Banora Point resident Henry Houldsworth.
Banora Point resident Henry Houldsworth. Scott Powick

Two of Henry's brothers, Danny and Bill, also landed at D-Day, while another brother, Bob, died as a prisoner of war in Burma.

Five years later, Henry moved to Australia with his late wife Pat and son John.

They worked and lived all across Australia and Henry was a top soccer player who represented the Royal Navy on several occasions. Henry was also a founding member of Banora Point veterans golf.

His son John said in 2014, the French defence registry estimated there were 5000 veterans still living from the Normandy Landings.

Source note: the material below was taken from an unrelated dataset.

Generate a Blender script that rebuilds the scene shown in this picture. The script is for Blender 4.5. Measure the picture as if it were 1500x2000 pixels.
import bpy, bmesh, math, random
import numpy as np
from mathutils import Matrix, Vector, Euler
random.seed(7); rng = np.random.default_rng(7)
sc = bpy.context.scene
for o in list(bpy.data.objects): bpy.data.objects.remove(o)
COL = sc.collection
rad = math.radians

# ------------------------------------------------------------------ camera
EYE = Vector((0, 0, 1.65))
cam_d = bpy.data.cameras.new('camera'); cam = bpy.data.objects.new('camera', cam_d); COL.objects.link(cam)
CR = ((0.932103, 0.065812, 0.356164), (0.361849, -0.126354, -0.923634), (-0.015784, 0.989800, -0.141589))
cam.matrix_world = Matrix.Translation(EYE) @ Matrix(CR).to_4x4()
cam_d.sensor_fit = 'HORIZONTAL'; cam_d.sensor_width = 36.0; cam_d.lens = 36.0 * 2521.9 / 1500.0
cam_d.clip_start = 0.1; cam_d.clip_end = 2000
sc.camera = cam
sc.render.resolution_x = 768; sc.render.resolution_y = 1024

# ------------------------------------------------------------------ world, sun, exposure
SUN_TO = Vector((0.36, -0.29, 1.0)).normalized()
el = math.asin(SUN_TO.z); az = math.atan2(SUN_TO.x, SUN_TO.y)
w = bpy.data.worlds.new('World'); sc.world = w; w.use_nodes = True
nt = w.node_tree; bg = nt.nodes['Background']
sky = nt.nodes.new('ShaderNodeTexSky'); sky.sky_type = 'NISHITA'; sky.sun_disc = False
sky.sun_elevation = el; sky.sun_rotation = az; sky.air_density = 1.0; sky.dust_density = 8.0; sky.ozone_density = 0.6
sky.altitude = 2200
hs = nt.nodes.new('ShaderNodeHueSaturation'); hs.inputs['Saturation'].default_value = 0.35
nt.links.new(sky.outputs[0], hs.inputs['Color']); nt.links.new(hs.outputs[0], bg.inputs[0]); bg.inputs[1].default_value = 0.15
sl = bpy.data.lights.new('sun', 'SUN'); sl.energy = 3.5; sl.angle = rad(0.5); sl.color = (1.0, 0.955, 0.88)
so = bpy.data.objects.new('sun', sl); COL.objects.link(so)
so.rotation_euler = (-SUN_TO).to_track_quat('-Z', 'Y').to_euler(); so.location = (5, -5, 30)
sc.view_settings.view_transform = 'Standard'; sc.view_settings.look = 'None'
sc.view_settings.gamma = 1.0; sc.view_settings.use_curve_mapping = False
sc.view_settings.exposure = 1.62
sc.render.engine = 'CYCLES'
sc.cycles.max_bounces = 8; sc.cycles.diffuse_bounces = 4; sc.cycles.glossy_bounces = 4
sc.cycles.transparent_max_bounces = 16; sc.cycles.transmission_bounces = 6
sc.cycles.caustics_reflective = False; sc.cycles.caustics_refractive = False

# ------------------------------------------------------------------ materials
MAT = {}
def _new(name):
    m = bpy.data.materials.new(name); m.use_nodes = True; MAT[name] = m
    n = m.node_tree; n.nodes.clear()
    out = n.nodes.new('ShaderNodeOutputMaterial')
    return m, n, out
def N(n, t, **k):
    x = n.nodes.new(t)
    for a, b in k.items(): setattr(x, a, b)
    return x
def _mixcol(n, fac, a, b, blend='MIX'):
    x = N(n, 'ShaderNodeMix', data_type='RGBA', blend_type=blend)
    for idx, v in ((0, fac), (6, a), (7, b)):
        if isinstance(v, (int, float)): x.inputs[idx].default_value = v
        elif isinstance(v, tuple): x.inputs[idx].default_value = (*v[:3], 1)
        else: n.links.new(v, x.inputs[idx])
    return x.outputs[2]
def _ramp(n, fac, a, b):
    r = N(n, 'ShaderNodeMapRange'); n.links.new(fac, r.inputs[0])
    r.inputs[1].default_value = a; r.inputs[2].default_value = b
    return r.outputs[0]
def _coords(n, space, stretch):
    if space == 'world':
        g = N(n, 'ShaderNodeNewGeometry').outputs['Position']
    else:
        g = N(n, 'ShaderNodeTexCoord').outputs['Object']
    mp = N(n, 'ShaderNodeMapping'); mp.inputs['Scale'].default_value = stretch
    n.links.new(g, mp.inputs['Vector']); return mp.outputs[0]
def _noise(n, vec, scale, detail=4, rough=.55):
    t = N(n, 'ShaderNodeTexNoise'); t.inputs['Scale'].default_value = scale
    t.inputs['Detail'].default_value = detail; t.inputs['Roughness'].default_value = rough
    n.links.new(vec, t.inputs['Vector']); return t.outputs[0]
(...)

"I was very happy with the presentation, the whole family was there, there was a very fine turnout and it was a very good morning, it was very pleasing," John said.

In a letter from the French Embassy, ambassador Jule Duhaut-Bedos wrote: "France will never forget the thousands of soldiers, like you and your two brothers who were there on D-Day, who came to fight on French battlefields and French people still remain grateful today."

Henry, who never joined the RSL as he was busy working, said he felt "honoured and surprised".

"I feel honoured really, I'm surprised, I've never bothered doing much for myself," he said.